La acción se desdobla en el tiempo real y el tiempo mítico, escenificados en el palacio de Creonte y el tártaro, respectivamente. Lo que ocurre es que, dadas las limitaciones técnicas del Teatro Romano de Mérida, carente de tramoya, el dispositivo escenográfico diseñado para el estreno en el coliseo madrileño se presenta aquí y ahora menguado, hurtando al espectador la posibilidad de contemplar físicamente la bajada a los infiernos de los protagonistas de la tragedia. Aun así, lo que queda da suficiente juego para un trabajado movimiento escénico —obra de Carlos Martos de la Vega—, al que sacan especial partido los traceurs que encarnan a las Furias que desatan la venganza de Medea, alardeando de sus sobresalientes dotes para el parkour, y los personajes principales del drama, cuyas voces se proyectan sin mácula a pesar del trote que se pegan durante las dos horas largas de función: escaleras arriba, escaleras abajo.

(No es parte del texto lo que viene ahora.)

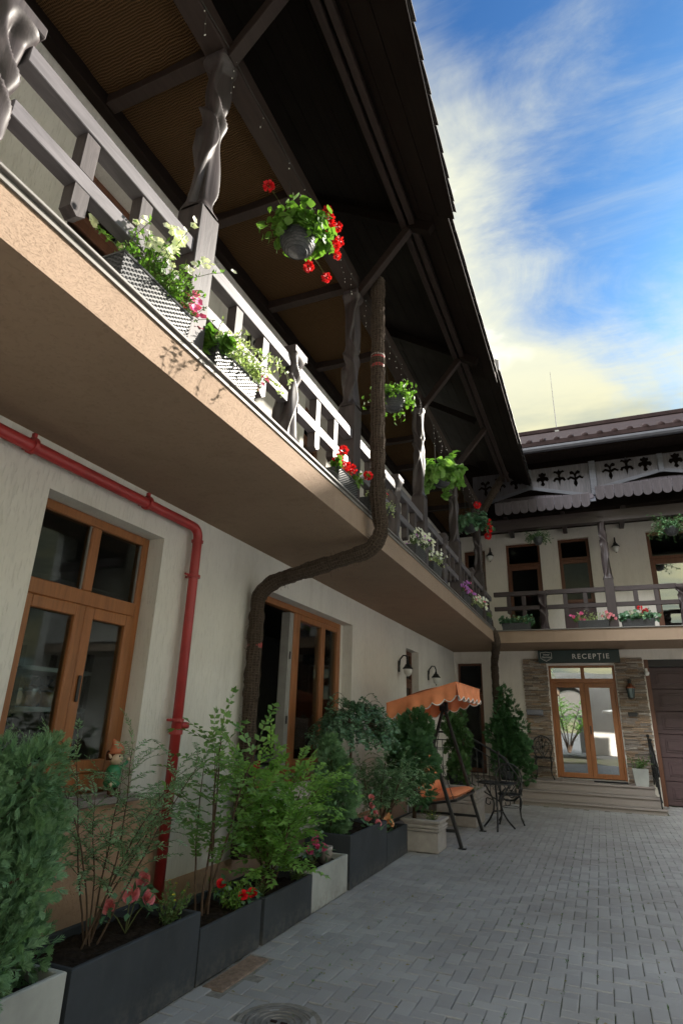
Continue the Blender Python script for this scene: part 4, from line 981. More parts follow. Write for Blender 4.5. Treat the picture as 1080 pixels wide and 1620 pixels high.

De los figurones del elenco original, solo se mantienen la mezzosoprano Nancy Fabiola Herrera, que repite como Néris, y la soprano argentina Mercedes Gancedo, que encarna a la primera doncella. A ellas se suman la descomunal soprano Ángeles Blancas (Medea), el tenor neoyorquino Noah Stewart (Jasón), la soprano Leonor Bonilla (Dirce) y el barítono mexicano Esteban Baltazar (Creonte), que mantienen altísimo el listón vocal y expresivo a pesar del mencionado trajín.

Por cierto, cómo se nota cuándo se aplaude el mérito artístico y no solo el reconocimiento popular, porque lo dicho más arriba quedó refrendado la noche del estreno emeritense por el largo y sincero aplauso de un público que volvía a disfrutar de la ópera tras cinco años de ausencia en la programación, pero que esta vez lo hacía con un montaje de primer nivel, que incorpora al Teatro Real como partenaire de campanillas, señalando una senda que el Festival de Mérida debería transitar con mayor frecuencia.